As to the fourth question, of whether there is factual support for the proposition that Voicenet is cooperating in this grand jury investigation, the answer clearly is no; they are not, as most recently evidenced by the opportunistic request for pre-hearing discovery. Indeed, if there was cooperation, this matter would never have been before this Court or before the federal district court in a related matter. Furthermore, as to the question of “cooperation,” this Court’s Order gives little guidance to the supervising judge. For instance, what level of “cooperation” is sufficient to answer this question and whose burden is it to prove “cooperation” and to what degree? Does “cooperation” somehow negate the power to empanel a grand jury investigation?
As to the fifth question, whether the mere submission of the investigation to the grand jury violates the free speech provisions of the United States and Pennsylvania Constitutions, this Court again gives little guidance to the supervising judge below.

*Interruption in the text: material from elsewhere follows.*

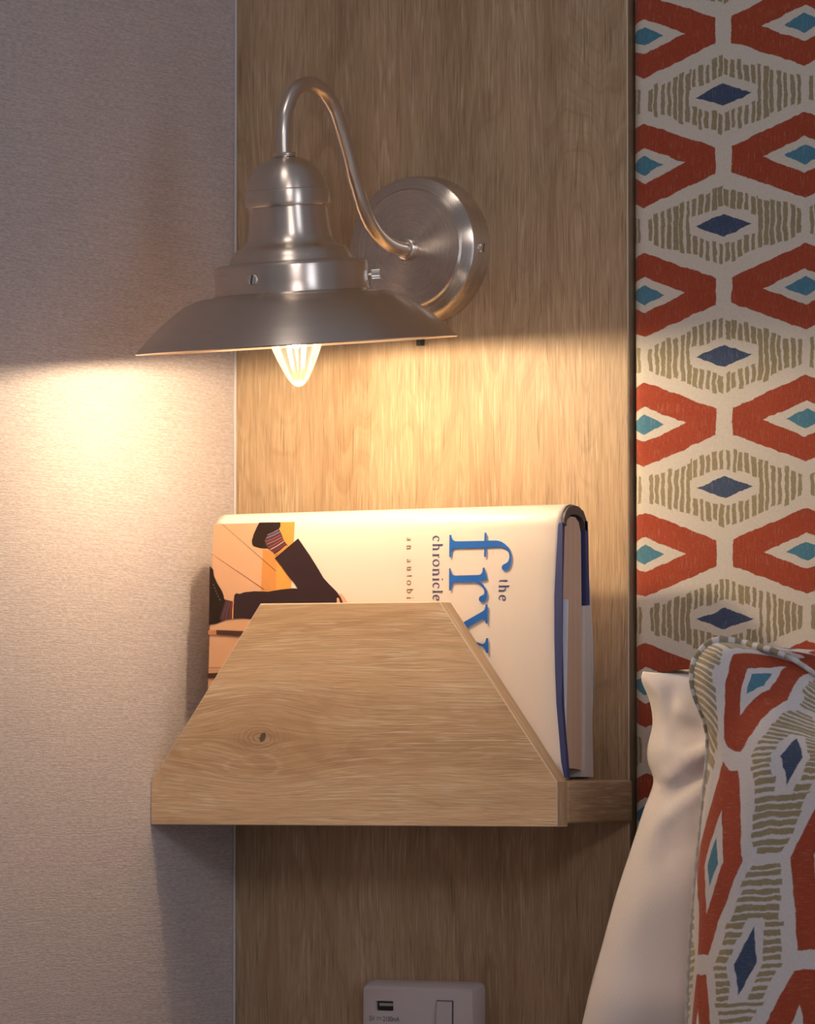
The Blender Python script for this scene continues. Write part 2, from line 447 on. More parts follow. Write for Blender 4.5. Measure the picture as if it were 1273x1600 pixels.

It is clear that the object of the District Attorney’s investigation is not protected, or free, speech. The investigation clearly has as its focus non-protected transmission of child pornography. No person has a right to possess or purvey child pornography. Ipso facto, there can be no violation of free speech, or a chilling of free speech or even trampling upon free speech when the speech in question is outlawed in the first place.
By issuing its improvident Order of November 12, 2004 (over the dissents of this author and Justices Saylor and Eakin), this Court has unnecessarily involved itself in micromanaging the affairs of a lawfully constituted investigating grand jury. This is the second time this matter has appeared before this Court. It is a further drain on this Court’s limited resources, while the matter should have been allowed to proceed in an orderly manner to a prompt resolution below. I am certain that this will not be the last we hear of this matter.
Justice EAKIN joins this Dissenting Statement.